- **Aim of the exercise**:
Strip the pictures and reproduce the rest of the listing exactly.
***
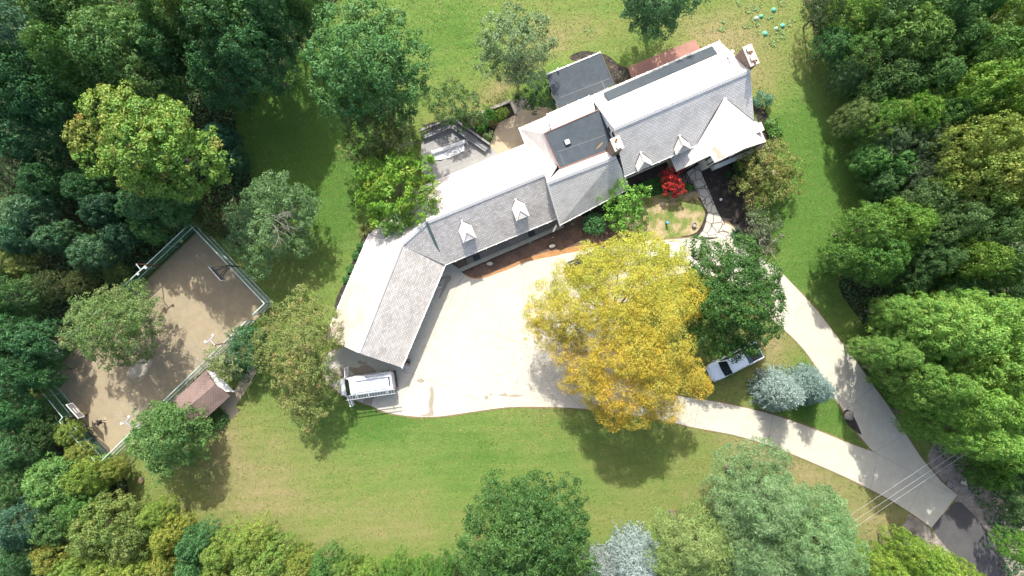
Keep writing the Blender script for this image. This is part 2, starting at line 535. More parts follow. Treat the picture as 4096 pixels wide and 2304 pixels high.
M['membrane'] = concrete_mat('black rubber membrane', (0.036, 0.046, 0.056), (0.050, 0.062, 0.074), (0.066, 0.078, 0.088), 0.06)
M['white'] = plain('white paint', (0.78, 0.77, 0.74), 0.5, var=0.03)
M['stucco'] = plain('white stucco', (0.80, 0.79, 0.77), 0.9, var=0.05, scale=4)
M['timber'] = plain('dark timber', (0.045, 0.038, 0.032), 0.8, var=0.2)
M['glass'] = plain('window glass', (0.03, 0.04, 0.045), 0.08, spec=0.8)
M['brick'] = brick_mat('chimney brick', (0.20, 0.105, 0.065), (0.13, 0.075, 0.05), (0.30, 0.27, 0.24), 0.24, 0.1)
M['stonecap'] = plain('stone cap', (0.50, 0.44, 0.36), 0.85, var=0.1, scale=5)
M['terracotta'] = plain('terracotta', (0.42, 0.20, 0.12), 0.8)
M['stone'] = brick_mat('pale stone blocks', (0.46, 0.41, 0.33), (0.40, 0.36, 0.29), (0.24, 0.21, 0.17), 0.5, 0.2)
M['rock'] = plain('rock', (0.24, 0.22, 0.195), 0.9, var=0.35, scale=5)
M['copper'] = plain('green copper flashing', (0.085, 0.14, 0.125), 0.5, var=0.2)
M['redterrace'] = concrete_mat('red terrace', (0.20, 0.105, 0.085), (0.25, 0.13, 0.105), (0.29, 0.16, 0.125))
M['metal'] = plain('galvanised metal', (0.55, 0.57, 0.58), 0.35, 0.6)
M['greenmetal'] = plain('green coated steel', (0.20, 0.33, 0.29), 0.5)
M['paleteal'] = plain('pale green rail', (0.42, 0.56, 0.52), 0.45)
M['darksteel'] = plain('dark steel', (0.03, 0.03, 0.034), 0.5)
M['screen'] = screen_mat('green wind screen', (0.035, 0.16, 0.11), 0.42)
M['screenpale'] = screen_mat('faded wind screen', (0.30, 0.44, 0.37), 0.40)
M['carwhite'] = plain('white car paint', (0.74, 0.75, 0.76), 0.25, var=0.02)
M['carpickup'] = plain('pale silver white car paint', (0.66, 0.73, 0.80), 0.22, var=0.02)
M['carblack'] = plain('black car paint', (0.012, 0.013, 0.017), 0.12, var=0.05, spec=0.8)
M['carglass'] = plain('car glass', (0.012, 0.02, 0.022), 0.05, spec=0.9)
M['tyre'] = plain('tyre rubber', (0.02, 0.02, 0.02), 0.9)
M['chrome'] = plain('chrome', (0.75, 0.75, 0.76), 0.15, 1.0)
M['redlens'] = plain('red lens', (0.35, 0.02, 0.02), 0.2)
M['lens'] = plain('clear lens', (0.42, 0.43, 0.44), 0.15)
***
- **Finished exercise**:
Keep writing the Blender script for this image. This is part 2, starting at line 535. More parts follow. Treat the picture as 4096 pixels wide and 2304 pixels high.
M['membrane'] = concrete_mat('black rubber membrane', (0.036, 0.046, 0.056), (0.050, 0.062, 0.074), (0.066, 0.078, 0.088), 0.06)
M['white'] = plain('white paint', (0.78, 0.77, 0.74), 0.5, var=0.03)
M['stucco'] = plain('white stucco', (0.80, 0.79, 0.77), 0.9, var=0.05, scale=4)
M['timber'] = plain('dark timber', (0.045, 0.038, 0.032), 0.8, var=0.2)
M['glass'] = plain('window glass', (0.03, 0.04, 0.045), 0.08, spec=0.8)
M['brick'] = brick_mat('chimney brick', (0.20, 0.105, 0.065), (0.13, 0.075, 0.05), (0.30, 0.27, 0.24), 0.24, 0.1)
M['stonecap'] = plain('stone cap', (0.50, 0.44, 0.36), 0.85, var=0.1, scale=5)
M['terracotta'] = plain('terracotta', (0.42, 0.20, 0.12), 0.8)
M['stone'] = brick_mat('pale stone blocks', (0.46, 0.41, 0.33), (0.40, 0.36, 0.29), (0.24, 0.21, 0.17), 0.5, 0.2)
M['rock'] = plain('rock', (0.24, 0.22, 0.195), 0.9, var=0.35, scale=5)
M['copper'] = plain('green copper flashing', (0.085, 0.14, 0.125), 0.5, var=0.2)
M['redterrace'] = concrete_mat('red terrace', (0.20, 0.105, 0.085), (0.25, 0.13, 0.105), (0.29, 0.16, 0.125))
M['metal'] = plain('galvanised metal', (0.55, 0.57, 0.58), 0.35, 0.6)
M['greenmetal'] = plain('green coated steel', (0.20, 0.33, 0.29), 0.5)
M['paleteal'] = plain('pale green rail', (0.42, 0.56, 0.52), 0.45)
M['darksteel'] = plain('dark steel', (0.03, 0.03, 0.034), 0.5)
M['screen'] = screen_mat('green wind screen', (0.035, 0.16, 0.11), 0.42)
M['screenpale'] = screen_mat('faded wind screen', (0.30, 0.44, 0.37), 0.40)
M['carwhite'] = plain('white car paint', (0.74, 0.75, 0.76), 0.25, var=0.02)
M['carpickup'] = plain('pale silver white car paint', (0.66, 0.73, 0.80), 0.22, var=0.02)
M['carblack'] = plain('black car paint', (0.012, 0.013, 0.017), 0.12, var=0.05, spec=0.8)
M['carglass'] = plain('car glass', (0.012, 0.02, 0.022), 0.05, spec=0.9)
M['tyre'] = plain('tyre rubber', (0.02, 0.02, 0.02), 0.9)
M['chrome'] = plain('chrome', (0.75, 0.75, 0.76), 0.15, 1.0)
M['redlens'] = plain('red lens', (0.35, 0.02, 0.02), 0.2)
M['lens'] = plain('clear lens', (0.42, 0.43, 0.44), 0.15)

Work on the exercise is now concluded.